Collected data
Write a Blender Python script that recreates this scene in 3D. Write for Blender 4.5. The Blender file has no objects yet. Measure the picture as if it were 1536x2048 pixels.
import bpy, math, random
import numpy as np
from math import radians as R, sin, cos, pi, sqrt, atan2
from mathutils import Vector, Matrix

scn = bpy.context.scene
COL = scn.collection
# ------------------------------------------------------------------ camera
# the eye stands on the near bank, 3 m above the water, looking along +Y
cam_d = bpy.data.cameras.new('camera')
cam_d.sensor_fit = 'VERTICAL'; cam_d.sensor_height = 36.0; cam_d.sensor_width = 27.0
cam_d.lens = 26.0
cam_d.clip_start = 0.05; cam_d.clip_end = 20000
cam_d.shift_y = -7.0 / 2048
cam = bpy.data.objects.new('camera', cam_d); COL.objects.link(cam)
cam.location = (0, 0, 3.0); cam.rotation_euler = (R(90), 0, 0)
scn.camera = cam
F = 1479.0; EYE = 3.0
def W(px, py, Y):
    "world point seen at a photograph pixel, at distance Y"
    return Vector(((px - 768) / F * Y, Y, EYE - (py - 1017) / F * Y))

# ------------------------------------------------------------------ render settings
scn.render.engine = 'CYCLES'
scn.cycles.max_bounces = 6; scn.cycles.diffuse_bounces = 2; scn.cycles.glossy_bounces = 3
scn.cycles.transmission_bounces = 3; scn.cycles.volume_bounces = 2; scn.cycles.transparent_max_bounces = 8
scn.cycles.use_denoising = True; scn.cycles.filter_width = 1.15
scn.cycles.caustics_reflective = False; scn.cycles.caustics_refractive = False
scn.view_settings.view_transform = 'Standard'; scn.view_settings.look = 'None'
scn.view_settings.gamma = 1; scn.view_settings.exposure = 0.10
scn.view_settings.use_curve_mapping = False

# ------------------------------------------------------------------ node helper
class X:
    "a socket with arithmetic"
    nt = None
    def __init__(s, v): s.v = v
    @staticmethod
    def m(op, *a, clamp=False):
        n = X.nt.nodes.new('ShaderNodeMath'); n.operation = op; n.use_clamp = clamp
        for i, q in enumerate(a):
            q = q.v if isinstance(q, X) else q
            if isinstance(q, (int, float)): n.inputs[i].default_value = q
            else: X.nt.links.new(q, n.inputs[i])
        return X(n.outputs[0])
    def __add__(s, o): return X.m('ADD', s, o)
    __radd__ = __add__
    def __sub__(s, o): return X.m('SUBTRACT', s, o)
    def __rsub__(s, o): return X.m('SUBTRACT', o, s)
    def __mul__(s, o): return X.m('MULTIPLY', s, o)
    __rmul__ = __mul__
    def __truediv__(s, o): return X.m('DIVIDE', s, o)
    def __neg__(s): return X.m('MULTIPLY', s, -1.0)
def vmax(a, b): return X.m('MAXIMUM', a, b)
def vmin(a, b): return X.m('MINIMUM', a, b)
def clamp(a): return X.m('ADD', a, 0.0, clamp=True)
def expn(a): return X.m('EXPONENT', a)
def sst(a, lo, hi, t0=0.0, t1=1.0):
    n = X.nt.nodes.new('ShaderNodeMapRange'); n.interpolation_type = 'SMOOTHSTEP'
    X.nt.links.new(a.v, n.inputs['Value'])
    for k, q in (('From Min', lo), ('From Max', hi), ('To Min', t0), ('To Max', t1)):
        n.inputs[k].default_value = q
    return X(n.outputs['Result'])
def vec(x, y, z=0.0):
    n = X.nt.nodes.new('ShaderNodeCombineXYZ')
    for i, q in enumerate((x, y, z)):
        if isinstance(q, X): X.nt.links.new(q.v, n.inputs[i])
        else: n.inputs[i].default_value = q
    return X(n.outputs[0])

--

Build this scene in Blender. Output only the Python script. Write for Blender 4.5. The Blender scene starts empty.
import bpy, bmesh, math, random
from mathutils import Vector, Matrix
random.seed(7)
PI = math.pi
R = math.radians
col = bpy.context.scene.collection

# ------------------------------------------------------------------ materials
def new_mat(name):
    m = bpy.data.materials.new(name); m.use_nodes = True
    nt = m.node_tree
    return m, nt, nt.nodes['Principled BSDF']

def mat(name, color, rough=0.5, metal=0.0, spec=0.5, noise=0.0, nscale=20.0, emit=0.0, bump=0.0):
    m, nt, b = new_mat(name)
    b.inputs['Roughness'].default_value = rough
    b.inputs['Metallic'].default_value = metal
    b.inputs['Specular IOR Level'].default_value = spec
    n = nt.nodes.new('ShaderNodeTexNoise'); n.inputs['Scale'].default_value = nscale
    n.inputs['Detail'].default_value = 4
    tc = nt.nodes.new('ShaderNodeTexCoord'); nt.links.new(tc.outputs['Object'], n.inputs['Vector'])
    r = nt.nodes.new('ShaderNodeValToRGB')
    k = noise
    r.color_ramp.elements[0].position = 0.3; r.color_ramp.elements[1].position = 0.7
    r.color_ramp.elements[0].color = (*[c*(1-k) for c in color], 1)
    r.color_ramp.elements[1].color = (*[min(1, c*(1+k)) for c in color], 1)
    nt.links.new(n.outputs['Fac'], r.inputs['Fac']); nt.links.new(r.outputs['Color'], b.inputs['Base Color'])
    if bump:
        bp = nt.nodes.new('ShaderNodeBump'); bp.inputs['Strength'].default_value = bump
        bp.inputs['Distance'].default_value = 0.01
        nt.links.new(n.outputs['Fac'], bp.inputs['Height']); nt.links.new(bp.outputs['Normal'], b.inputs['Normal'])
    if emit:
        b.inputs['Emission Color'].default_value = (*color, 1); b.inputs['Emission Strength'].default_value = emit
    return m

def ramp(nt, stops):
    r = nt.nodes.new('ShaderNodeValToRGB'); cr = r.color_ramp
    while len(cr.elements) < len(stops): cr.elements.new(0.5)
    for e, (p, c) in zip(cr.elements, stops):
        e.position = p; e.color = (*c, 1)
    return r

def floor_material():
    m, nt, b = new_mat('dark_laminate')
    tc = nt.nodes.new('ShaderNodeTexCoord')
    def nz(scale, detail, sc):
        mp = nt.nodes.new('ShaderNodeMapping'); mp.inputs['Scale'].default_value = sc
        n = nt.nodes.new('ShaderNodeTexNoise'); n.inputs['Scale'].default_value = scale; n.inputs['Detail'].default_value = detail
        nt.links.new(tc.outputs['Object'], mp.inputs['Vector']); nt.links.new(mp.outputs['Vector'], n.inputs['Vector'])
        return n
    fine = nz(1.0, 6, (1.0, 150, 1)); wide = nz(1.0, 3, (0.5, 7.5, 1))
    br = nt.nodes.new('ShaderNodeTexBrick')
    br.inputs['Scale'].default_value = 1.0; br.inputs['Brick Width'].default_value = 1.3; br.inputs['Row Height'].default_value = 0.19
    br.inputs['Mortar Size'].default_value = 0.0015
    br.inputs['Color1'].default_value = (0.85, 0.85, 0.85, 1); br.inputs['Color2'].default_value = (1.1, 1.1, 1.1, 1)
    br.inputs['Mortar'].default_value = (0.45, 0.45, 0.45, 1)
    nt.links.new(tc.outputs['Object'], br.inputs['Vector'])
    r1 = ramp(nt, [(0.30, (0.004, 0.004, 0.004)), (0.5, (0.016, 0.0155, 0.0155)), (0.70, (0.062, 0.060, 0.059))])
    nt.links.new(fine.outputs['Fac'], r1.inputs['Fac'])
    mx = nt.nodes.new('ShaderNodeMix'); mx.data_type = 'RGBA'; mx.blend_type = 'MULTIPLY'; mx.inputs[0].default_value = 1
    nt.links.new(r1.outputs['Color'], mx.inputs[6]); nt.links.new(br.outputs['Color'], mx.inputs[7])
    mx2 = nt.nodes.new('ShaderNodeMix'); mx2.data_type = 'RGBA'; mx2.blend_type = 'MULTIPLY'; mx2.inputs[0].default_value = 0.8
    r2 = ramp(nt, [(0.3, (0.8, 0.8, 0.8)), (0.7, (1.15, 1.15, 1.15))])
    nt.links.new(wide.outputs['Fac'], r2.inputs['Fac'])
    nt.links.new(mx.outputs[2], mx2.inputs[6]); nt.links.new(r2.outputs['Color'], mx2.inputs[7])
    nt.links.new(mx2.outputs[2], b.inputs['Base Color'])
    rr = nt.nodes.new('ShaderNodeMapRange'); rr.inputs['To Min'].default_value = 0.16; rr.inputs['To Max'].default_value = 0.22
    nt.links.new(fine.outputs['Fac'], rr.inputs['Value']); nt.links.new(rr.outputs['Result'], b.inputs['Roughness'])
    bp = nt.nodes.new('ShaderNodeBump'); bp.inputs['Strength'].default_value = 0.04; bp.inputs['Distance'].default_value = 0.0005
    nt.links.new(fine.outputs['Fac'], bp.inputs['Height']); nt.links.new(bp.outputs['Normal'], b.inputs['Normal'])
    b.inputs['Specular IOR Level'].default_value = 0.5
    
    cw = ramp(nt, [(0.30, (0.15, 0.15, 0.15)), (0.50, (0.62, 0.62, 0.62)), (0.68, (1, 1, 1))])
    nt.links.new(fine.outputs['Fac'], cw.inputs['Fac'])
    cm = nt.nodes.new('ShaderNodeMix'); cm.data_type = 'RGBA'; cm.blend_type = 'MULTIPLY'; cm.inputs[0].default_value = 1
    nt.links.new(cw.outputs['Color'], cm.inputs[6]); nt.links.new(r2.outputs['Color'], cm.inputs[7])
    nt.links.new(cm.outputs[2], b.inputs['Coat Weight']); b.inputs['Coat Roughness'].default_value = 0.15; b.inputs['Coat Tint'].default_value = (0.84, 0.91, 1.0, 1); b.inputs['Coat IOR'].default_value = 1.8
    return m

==

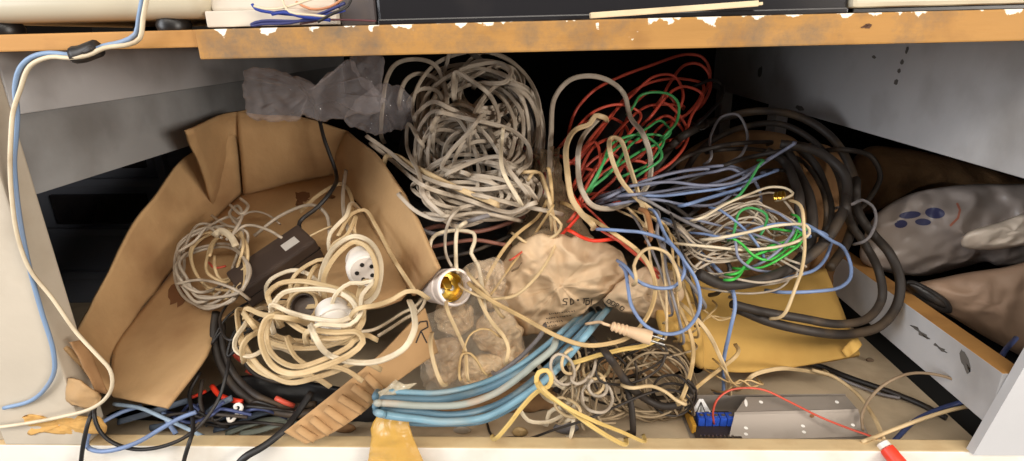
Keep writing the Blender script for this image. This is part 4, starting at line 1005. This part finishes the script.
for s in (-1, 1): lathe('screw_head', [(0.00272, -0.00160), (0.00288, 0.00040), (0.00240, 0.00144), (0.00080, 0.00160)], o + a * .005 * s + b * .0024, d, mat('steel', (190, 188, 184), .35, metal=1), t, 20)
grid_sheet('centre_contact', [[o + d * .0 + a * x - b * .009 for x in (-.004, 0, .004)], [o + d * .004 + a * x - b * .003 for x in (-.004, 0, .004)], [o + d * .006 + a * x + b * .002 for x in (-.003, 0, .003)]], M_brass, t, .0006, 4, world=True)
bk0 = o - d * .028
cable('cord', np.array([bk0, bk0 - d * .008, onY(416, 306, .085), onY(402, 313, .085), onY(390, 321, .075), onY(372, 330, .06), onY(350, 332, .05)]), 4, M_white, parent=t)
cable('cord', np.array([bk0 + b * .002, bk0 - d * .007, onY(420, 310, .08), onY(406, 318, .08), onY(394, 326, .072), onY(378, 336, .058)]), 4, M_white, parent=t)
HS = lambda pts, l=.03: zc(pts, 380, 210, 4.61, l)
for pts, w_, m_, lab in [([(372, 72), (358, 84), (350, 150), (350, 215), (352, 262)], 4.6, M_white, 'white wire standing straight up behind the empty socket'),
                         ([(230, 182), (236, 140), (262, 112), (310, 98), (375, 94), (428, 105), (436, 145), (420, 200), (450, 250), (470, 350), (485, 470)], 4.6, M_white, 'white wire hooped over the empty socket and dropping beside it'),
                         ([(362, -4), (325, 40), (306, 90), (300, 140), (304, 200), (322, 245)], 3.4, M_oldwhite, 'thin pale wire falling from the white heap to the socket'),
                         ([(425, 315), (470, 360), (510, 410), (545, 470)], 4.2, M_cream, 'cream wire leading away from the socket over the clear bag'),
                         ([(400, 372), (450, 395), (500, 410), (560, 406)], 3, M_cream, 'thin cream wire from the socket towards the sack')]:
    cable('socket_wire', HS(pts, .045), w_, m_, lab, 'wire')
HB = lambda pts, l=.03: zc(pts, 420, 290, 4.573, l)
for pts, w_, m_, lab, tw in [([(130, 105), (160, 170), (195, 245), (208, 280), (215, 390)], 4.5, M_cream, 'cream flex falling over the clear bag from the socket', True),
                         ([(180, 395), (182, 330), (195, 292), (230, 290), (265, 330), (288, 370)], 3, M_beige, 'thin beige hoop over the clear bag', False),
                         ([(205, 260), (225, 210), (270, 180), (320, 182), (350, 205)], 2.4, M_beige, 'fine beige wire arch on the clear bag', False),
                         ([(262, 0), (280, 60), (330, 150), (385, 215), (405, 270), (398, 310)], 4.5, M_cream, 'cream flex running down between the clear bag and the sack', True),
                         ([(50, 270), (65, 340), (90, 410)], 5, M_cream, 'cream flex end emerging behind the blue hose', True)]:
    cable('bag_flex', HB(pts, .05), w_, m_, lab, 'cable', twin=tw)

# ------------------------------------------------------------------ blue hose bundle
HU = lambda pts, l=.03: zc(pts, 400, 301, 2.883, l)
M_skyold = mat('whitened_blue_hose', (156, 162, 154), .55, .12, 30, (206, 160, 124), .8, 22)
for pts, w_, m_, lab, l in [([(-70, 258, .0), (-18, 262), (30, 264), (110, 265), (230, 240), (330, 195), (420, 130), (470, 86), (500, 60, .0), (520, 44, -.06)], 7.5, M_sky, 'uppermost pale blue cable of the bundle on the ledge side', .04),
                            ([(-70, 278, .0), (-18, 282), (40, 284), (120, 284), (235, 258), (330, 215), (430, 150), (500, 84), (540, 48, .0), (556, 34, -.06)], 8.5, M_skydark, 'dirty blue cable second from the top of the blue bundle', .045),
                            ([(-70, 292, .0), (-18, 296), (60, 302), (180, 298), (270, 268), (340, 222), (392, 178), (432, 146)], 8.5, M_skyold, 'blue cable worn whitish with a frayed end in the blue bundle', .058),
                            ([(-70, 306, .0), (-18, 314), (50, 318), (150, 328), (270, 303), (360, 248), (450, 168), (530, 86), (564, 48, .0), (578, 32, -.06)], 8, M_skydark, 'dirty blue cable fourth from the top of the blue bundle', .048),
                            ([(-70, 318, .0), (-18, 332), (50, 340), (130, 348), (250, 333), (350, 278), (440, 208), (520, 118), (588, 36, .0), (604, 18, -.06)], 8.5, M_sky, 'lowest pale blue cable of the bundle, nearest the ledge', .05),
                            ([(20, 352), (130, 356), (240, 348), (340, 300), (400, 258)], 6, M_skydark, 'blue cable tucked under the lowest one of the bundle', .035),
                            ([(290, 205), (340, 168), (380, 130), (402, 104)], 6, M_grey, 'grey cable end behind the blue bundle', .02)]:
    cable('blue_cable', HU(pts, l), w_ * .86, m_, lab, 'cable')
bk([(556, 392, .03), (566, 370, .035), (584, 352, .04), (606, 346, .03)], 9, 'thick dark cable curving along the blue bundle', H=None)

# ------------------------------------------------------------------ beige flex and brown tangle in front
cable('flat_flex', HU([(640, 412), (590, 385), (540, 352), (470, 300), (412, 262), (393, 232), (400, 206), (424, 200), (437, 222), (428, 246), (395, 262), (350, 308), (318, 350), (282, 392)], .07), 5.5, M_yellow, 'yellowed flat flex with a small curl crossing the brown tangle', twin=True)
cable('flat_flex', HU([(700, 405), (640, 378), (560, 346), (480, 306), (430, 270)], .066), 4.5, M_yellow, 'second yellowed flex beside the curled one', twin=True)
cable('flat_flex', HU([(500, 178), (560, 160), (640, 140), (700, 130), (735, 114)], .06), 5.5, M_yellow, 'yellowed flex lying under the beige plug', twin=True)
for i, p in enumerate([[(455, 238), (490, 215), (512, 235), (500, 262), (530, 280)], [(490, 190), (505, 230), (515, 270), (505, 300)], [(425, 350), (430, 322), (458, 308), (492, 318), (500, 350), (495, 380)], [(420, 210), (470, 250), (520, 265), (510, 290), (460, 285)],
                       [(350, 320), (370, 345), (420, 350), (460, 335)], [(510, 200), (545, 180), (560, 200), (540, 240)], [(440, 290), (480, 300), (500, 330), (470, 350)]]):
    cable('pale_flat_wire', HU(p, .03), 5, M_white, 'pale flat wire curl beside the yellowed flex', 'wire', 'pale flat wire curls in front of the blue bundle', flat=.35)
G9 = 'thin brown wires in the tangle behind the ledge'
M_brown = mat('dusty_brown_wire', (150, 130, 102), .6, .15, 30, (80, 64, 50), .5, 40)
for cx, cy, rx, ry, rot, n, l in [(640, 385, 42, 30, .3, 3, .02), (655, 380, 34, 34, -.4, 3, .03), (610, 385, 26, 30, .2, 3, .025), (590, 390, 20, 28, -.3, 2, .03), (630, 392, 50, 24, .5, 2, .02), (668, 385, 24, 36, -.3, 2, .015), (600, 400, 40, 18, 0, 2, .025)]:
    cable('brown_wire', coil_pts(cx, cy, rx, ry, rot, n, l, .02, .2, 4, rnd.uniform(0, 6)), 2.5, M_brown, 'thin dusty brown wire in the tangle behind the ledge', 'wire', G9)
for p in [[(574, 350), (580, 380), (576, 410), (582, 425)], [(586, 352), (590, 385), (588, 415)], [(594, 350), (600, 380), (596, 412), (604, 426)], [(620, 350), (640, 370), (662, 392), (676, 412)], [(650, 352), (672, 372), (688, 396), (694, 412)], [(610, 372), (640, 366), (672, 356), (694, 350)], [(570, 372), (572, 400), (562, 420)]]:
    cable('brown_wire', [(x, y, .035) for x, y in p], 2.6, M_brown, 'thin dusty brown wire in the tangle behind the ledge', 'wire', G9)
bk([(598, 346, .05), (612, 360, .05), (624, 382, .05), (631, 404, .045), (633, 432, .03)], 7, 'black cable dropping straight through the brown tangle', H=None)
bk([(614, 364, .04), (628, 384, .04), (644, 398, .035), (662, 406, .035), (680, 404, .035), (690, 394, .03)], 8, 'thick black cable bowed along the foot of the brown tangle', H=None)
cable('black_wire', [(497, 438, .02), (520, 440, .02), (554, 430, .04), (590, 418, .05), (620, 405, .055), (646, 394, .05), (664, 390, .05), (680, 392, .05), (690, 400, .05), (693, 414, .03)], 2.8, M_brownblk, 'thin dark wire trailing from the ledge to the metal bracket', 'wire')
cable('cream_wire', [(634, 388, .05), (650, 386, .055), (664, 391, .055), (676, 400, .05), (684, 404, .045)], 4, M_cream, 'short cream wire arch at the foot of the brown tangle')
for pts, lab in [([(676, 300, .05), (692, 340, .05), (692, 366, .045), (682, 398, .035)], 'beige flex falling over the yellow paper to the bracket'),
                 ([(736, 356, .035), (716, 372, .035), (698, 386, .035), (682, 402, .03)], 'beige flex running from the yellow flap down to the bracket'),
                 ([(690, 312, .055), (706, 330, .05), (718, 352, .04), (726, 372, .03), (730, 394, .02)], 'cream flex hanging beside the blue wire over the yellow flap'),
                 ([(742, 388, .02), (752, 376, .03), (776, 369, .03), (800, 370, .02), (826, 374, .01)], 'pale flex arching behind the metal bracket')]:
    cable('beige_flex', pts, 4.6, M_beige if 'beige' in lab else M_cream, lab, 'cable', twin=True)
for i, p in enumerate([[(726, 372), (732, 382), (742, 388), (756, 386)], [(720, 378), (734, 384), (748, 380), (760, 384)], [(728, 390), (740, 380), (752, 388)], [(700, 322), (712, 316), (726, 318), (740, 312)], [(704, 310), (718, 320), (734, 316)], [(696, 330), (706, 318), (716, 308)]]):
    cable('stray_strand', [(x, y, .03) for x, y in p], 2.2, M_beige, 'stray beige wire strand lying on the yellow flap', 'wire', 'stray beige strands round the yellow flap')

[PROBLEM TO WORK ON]
Report the number of lines holding the string "Python", without any other words.

[OUTPUT BELOW]
2